- _STORED RECORDS_
──────────
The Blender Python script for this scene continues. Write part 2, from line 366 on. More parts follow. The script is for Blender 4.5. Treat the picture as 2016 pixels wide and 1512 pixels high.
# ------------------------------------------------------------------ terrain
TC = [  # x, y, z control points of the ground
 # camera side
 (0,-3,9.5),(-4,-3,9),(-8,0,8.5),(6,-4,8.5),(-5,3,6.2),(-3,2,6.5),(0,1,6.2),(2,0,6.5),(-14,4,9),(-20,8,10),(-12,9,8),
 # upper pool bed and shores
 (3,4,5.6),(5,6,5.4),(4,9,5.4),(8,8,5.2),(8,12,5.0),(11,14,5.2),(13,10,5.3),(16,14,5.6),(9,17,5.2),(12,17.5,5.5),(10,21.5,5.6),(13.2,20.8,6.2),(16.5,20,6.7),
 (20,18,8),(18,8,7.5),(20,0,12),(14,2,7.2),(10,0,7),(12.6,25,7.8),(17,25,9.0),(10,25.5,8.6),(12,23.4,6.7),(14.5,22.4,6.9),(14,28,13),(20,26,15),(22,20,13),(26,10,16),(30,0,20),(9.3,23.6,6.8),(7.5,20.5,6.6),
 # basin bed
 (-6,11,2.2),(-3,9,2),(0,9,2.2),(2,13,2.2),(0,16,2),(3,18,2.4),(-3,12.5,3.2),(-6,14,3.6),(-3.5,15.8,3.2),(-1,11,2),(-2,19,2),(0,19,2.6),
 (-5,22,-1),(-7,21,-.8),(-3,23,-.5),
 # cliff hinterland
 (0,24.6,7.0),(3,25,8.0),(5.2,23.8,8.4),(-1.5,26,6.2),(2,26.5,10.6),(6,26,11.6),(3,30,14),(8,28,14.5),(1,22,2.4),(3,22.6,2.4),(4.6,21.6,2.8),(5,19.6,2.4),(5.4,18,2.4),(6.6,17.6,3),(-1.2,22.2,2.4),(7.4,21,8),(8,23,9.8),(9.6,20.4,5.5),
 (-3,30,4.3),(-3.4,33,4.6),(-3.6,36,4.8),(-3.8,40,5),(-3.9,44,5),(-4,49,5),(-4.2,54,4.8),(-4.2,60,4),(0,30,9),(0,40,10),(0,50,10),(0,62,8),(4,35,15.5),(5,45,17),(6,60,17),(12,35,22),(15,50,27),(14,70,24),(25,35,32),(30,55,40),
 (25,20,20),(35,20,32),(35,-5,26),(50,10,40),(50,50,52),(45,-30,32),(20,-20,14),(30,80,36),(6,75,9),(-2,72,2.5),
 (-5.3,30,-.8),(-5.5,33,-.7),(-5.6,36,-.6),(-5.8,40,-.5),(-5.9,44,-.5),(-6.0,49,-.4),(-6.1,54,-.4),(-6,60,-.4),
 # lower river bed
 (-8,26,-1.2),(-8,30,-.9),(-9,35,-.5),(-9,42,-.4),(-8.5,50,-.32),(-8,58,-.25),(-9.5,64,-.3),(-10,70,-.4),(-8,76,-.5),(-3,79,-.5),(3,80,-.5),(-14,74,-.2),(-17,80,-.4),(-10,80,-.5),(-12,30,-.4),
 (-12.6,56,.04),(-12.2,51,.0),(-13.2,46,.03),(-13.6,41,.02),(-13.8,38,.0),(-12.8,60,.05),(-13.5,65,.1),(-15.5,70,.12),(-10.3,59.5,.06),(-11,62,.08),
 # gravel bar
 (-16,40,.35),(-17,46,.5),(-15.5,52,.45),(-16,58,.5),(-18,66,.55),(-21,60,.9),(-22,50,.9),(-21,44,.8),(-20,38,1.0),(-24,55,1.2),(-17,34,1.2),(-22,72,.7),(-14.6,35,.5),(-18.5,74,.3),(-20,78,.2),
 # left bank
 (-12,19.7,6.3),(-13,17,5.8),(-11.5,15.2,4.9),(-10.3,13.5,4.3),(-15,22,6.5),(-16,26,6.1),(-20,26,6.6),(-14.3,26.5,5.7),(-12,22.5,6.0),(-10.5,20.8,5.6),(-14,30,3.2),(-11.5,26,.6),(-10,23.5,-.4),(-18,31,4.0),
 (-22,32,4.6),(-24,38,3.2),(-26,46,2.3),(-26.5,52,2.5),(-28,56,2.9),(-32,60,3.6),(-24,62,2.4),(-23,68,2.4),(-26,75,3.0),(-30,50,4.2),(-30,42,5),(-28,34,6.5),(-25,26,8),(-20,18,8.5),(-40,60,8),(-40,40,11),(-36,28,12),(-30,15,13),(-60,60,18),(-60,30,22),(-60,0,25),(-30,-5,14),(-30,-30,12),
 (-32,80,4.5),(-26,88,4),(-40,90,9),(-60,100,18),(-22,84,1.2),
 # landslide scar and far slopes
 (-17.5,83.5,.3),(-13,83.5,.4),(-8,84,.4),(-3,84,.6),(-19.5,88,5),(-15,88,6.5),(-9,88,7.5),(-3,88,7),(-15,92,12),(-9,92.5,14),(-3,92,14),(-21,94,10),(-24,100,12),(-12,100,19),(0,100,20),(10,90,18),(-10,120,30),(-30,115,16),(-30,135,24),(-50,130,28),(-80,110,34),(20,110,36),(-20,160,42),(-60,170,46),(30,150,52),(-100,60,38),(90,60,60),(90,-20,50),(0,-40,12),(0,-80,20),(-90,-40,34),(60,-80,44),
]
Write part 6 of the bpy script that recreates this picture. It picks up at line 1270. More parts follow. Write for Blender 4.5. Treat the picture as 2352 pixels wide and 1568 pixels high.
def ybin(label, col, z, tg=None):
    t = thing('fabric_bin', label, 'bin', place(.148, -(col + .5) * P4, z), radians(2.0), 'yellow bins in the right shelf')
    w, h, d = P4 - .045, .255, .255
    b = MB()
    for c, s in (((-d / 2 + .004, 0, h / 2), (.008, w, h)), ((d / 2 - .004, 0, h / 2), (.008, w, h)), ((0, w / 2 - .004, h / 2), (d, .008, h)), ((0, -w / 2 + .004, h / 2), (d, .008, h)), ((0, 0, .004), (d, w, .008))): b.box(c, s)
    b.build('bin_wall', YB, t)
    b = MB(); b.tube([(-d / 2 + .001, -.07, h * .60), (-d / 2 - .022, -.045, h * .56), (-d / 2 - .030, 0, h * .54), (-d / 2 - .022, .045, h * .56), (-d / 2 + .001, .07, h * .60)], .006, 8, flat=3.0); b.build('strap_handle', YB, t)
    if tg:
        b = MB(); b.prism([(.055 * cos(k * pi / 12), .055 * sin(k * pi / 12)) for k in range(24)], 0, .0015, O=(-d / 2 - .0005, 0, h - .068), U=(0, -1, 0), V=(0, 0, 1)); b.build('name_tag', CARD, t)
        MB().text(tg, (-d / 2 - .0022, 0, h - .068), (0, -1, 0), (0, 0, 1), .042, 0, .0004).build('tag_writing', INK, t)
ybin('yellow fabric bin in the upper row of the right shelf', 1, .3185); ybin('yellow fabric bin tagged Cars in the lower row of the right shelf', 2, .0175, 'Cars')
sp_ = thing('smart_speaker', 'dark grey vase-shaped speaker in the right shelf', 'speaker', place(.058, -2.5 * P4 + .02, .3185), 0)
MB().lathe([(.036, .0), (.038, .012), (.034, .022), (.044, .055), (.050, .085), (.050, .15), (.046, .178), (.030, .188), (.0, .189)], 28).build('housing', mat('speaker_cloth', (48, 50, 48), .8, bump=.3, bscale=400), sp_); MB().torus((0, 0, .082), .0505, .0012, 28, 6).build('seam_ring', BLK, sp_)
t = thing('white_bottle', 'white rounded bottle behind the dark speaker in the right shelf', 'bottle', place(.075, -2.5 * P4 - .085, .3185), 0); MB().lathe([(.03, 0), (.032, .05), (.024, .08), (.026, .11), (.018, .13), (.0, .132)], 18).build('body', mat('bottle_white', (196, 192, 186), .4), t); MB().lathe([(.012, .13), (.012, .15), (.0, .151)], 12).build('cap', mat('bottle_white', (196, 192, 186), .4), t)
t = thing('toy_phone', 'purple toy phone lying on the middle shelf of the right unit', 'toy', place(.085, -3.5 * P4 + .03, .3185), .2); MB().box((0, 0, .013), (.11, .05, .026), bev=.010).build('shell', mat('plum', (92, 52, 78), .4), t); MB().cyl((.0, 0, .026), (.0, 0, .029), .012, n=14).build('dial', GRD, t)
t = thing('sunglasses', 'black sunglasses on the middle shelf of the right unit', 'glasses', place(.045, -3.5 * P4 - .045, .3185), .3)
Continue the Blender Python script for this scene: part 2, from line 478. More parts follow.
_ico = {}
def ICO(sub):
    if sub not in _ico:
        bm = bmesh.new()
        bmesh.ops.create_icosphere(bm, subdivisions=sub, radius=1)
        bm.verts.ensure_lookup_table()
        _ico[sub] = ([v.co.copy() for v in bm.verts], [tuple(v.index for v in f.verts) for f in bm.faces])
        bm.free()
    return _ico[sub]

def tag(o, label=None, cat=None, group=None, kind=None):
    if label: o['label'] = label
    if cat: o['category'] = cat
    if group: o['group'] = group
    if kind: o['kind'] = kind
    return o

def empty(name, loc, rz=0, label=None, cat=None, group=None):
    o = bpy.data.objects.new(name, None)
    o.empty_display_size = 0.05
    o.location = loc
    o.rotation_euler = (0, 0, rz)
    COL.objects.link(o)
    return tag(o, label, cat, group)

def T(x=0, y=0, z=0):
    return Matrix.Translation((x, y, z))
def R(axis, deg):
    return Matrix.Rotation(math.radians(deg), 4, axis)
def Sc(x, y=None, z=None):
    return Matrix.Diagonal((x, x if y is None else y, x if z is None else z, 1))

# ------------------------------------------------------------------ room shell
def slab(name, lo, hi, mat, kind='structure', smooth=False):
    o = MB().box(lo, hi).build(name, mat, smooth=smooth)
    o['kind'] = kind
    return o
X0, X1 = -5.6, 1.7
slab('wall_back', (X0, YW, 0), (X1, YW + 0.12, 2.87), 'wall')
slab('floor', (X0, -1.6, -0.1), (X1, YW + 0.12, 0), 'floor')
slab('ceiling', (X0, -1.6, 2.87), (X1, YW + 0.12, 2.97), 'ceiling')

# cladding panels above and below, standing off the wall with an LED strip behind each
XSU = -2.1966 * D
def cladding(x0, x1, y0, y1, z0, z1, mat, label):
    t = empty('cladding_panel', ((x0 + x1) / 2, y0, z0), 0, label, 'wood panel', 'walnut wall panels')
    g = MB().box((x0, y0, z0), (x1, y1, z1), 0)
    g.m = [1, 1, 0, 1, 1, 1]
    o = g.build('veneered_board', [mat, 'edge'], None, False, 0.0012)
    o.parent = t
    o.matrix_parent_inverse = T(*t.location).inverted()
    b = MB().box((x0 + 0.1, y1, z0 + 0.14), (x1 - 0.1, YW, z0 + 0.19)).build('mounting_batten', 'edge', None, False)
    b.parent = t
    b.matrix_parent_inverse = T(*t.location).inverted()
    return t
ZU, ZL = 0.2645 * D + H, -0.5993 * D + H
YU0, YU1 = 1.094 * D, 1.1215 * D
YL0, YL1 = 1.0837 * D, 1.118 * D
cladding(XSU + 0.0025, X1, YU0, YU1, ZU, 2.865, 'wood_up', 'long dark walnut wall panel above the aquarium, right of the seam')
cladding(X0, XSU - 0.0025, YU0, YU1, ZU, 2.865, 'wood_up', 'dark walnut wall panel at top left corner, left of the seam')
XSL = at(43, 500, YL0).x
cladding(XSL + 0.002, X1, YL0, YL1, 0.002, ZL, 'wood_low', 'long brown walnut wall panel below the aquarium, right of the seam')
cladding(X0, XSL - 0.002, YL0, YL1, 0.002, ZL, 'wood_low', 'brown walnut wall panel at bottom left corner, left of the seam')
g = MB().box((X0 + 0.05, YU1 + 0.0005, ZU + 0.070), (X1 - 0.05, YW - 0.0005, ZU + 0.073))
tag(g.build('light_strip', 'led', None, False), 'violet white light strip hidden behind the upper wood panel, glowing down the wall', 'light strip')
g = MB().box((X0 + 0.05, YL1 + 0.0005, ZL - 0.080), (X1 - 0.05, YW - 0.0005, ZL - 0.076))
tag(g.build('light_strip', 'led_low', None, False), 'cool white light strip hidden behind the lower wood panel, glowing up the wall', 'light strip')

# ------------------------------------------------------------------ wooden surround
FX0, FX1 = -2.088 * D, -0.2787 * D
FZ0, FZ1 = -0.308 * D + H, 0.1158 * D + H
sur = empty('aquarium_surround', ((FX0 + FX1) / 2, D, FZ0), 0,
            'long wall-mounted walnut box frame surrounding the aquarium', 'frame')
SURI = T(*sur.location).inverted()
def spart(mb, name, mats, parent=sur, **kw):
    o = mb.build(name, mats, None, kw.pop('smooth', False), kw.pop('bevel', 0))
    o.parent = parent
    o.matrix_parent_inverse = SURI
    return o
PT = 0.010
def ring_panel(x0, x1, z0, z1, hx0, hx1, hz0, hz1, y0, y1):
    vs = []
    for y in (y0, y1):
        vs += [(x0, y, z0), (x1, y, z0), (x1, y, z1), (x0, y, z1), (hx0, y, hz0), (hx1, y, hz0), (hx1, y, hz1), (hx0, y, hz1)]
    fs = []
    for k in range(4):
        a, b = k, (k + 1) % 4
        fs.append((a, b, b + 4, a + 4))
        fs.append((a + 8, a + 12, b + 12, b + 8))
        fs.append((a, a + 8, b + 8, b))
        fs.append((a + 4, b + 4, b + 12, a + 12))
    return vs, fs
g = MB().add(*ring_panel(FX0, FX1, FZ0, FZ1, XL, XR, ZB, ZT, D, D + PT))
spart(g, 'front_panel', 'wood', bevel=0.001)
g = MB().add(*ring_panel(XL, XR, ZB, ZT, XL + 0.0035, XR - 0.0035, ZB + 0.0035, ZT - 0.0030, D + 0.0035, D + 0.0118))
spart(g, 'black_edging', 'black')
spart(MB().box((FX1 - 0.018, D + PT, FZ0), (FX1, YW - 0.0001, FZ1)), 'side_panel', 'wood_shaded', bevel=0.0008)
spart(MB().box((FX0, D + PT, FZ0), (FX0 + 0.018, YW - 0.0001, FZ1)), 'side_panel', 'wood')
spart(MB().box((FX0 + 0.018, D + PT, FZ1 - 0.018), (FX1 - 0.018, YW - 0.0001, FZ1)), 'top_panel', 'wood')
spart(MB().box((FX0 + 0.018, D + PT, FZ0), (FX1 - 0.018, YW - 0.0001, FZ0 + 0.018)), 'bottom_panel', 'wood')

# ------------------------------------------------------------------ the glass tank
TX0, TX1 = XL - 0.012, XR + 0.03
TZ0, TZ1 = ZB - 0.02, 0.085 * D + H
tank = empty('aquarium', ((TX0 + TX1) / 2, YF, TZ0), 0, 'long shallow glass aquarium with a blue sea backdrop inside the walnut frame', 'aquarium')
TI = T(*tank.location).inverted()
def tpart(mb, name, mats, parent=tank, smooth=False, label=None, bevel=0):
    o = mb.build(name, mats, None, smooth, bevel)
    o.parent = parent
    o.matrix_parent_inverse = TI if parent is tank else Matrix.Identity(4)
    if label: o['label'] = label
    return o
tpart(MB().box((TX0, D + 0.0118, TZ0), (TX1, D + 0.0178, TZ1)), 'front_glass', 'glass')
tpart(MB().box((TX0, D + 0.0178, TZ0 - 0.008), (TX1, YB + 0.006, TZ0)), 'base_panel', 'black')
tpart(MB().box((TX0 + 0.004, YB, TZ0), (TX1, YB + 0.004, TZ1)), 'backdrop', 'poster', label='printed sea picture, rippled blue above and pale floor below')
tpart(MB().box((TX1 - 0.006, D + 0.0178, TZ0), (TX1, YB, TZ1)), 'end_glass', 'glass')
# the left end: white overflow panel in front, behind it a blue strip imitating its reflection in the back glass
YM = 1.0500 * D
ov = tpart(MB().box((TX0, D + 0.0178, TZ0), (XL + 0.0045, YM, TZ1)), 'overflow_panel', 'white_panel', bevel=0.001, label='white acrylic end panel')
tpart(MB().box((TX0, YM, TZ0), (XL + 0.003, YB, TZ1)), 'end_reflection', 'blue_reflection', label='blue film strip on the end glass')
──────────
- _EXERCISE DESCRIPTION_
Reproduce only the lines from the one containing "Continue the Blender" through the one containing "return Matrix.Diagonal((x, x", inclusive of both.

- _FULL RESPONSE_
Continue the Blender Python script for this scene: part 2, from line 478. More parts follow.
_ico = {}
def ICO(sub):
    if sub not in _ico:
        bm = bmesh.new()
        bmesh.ops.create_icosphere(bm, subdivisions=sub, radius=1)
        bm.verts.ensure_lookup_table()
        _ico[sub] = ([v.co.copy() for v in bm.verts], [tuple(v.index for v in f.verts) for f in bm.faces])
        bm.free()
    return _ico[sub]

def tag(o, label=None, cat=None, group=None, kind=None):
    if label: o['label'] = label
    if cat: o['category'] = cat
    if group: o['group'] = group
    if kind: o['kind'] = kind
    return o

def empty(name, loc, rz=0, label=None, cat=None, group=None):
    o = bpy.data.objects.new(name, None)
    o.empty_display_size = 0.05
    o.location = loc
    o.rotation_euler = (0, 0, rz)
    COL.objects.link(o)
    return tag(o, label, cat, group)

def T(x=0, y=0, z=0):
    return Matrix.Translation((x, y, z))
def R(axis, deg):
    return Matrix.Rotation(math.radians(deg), 4, axis)
def Sc(x, y=None, z=None):
    return Matrix.Diagonal((x, x if y is None else y, x if z is None else z, 1))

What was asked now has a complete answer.